Steps to Determine Continuity:

1. Away from $(0, 0)$: The function $f(x, y)$ is defined as $f(x, y) = \frac{x^4 - x^3y^2}{x^2 + y^2}, \quad \text{when } x^2 + y^2 \neq 0.$ For $x^2 + y^2 \neq 0$, the denominator is non-zero, and the function is well-defined. Since it is a rational function and continuous wherever the denominator is non-zero, $f(x, y)$ is continuous for all points where $x^2 + y^2 \neq 0$.

2. At the Origin $(0, 0)$: At $(0, 0)$, the function is defined as $f(0, 0) = 1$. To check continuity at this point, we calculate the limit of $f(x, y)$ as $(x, y) \to (0, 0)$ and compare it with $f(0, 0) = 1$.

   We analyze the limit: $\lim_{(x, y) \to (0, 0)} f(x, y) = \lim_{(x, y) \to (0, 0)} \frac{x^4 - x^3y^2}{x^2 + y^2}.$

   • Using polar coordinates: Let $x = r\cos\theta$ and $y = r\sin\theta$, where $r = \sqrt{x^2 + y^2}$. Substituting: $f(x, y) = \frac{(r\cos\theta)^4 - (r\cos\theta)^3(r\sin\theta)^2}{r^2}.$ Simplify the numerator: $f(x, y) = \frac{r^4 \cos^4\theta - r^5 \cos^3\theta \sin^2\theta}{r^2} = r^2 (\cos^4\theta - r\cos^3\theta \sin^2\theta).$

     As $r \to 0$, the term $r^2 (\cos^4\theta - r\cos^3\theta \sin^2\theta) \to 0$. Thus: $\lim_{(x, y) \to (0, 0)} f(x, y) = 0.$

   Since the limit $\lim_{(x, y) \to (0, 0)} f(x, y) = 0$ does not equal $f(0, 0) = 1$, the function $f(x, y)$ is not continuous at $(0, 0)$.

Conclusion:

The function $f(x, y)$ is continuous everywhere except at the origin $(0, 0)$, where it is discontinuous.

Do you have any further questions, or would you like to delve into more detailed aspects of this result?

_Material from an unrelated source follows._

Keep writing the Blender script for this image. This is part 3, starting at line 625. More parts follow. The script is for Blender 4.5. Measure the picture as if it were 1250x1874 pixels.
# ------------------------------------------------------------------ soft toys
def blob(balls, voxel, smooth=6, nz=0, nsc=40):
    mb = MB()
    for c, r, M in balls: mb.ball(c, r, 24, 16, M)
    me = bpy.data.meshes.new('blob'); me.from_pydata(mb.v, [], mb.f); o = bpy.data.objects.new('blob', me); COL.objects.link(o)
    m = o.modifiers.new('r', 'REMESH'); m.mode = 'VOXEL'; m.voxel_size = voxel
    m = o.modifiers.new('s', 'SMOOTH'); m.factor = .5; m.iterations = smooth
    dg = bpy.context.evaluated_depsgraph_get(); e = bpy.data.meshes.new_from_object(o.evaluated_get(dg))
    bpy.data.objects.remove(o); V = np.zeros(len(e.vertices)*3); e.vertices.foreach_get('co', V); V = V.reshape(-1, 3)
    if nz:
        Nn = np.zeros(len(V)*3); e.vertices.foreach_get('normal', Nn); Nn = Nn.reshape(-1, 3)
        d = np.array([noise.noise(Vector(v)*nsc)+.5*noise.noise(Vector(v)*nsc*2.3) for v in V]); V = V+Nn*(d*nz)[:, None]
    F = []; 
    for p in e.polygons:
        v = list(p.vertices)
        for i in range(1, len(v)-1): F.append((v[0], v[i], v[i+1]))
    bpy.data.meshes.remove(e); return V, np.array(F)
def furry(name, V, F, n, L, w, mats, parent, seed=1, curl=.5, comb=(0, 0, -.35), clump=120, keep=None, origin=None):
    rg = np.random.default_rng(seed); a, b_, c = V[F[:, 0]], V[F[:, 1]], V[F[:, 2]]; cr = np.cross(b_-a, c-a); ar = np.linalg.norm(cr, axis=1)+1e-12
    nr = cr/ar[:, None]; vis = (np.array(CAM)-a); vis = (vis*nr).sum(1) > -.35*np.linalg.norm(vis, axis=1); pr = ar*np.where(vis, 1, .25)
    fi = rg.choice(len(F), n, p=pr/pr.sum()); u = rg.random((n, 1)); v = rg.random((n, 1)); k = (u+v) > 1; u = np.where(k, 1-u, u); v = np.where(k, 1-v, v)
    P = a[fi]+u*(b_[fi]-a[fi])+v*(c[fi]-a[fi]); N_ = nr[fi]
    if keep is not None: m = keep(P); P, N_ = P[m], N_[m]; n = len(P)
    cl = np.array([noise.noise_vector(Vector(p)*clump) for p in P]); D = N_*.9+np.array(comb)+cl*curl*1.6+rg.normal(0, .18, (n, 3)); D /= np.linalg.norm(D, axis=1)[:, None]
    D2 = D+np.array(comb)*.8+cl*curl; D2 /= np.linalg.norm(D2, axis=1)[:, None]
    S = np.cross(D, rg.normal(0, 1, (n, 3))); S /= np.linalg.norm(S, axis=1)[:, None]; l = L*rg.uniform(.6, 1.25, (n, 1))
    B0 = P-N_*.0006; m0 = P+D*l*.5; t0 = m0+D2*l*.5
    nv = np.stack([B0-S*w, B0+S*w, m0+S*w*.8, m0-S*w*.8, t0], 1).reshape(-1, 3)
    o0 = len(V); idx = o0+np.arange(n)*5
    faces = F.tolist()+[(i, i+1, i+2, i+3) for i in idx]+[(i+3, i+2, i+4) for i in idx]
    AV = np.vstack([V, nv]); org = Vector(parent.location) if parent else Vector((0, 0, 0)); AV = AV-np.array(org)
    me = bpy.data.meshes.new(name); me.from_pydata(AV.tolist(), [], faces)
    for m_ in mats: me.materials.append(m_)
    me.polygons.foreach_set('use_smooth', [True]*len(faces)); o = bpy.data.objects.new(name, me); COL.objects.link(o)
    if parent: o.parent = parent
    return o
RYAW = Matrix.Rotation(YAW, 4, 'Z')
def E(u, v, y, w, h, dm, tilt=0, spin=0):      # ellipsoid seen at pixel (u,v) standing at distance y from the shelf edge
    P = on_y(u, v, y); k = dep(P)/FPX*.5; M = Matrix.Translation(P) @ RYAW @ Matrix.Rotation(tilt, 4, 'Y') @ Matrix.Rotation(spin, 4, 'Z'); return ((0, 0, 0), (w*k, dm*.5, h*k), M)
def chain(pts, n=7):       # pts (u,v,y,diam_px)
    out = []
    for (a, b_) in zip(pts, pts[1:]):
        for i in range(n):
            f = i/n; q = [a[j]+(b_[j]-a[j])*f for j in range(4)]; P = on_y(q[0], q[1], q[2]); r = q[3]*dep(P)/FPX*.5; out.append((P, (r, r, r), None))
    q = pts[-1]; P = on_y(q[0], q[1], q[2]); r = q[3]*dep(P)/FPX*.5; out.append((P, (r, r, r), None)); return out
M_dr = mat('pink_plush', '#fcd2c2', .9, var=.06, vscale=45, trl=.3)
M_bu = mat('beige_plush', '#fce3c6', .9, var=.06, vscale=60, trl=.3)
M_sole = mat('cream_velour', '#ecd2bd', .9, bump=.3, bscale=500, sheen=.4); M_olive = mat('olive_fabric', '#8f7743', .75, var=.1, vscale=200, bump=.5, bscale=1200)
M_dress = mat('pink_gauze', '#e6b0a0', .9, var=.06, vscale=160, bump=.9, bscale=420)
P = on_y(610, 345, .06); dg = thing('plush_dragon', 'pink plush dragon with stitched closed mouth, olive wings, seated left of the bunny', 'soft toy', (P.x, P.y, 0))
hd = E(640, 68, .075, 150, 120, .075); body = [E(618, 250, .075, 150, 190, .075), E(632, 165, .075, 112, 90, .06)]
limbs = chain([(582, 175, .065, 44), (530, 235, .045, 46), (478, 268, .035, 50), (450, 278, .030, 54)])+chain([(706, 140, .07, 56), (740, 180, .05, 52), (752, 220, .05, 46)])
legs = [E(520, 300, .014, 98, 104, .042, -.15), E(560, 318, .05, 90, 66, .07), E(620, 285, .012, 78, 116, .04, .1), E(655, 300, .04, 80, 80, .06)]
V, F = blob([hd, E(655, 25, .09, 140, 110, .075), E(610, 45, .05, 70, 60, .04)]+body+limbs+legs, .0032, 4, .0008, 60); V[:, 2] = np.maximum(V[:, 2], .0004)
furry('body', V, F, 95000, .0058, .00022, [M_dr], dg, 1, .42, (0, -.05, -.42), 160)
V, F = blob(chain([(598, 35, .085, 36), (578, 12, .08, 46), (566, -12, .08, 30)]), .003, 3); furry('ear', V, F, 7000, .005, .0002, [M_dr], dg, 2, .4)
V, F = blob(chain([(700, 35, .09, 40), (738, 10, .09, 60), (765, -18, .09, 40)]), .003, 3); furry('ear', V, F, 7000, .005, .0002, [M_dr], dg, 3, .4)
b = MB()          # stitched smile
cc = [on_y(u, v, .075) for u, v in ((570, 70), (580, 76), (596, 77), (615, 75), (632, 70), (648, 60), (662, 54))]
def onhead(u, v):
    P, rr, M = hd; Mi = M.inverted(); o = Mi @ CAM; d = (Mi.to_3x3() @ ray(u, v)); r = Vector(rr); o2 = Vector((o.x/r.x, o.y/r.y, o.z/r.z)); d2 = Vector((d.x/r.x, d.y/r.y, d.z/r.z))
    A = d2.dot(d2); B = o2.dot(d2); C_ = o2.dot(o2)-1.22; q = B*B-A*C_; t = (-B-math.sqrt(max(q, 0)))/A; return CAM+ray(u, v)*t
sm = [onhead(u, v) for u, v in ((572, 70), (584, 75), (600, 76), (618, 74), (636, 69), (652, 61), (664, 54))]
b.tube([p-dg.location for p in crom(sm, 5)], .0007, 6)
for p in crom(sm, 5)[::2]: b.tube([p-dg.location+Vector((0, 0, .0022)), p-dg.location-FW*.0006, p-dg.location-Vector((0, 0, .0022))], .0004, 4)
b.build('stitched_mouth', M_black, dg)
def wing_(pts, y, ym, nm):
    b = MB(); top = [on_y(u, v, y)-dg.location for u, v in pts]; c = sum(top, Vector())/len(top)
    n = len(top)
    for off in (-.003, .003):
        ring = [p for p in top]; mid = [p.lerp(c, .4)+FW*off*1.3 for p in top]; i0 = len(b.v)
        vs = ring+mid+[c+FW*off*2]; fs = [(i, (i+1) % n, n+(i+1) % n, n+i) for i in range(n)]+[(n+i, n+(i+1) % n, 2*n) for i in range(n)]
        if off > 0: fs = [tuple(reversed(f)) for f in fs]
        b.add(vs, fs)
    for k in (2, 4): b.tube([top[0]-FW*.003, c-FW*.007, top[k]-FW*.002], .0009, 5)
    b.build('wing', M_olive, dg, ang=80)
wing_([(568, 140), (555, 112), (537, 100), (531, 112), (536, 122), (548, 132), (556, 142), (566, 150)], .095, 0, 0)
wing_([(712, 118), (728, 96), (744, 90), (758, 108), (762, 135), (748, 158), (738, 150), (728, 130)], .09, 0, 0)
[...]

Questions for Exploration:

1. Why does the polar coordinate substitution simplify the limit calculation?
2. How do we confirm the continuity for $x^2 + y^2 \neq 0$?
3. What role does the definition of $f(x, y)$ at $(0, 0)$ play in determining continuity?
4. Could modifying $f(0, 0)$ make the function continuous everywhere?
5. What are other approaches to test continuity in two-variable functions?

Tip:

When analyzing continuity of multivariable functions at a point, polar coordinates can help simplify cases with radial symmetry or where terms depend on $r$.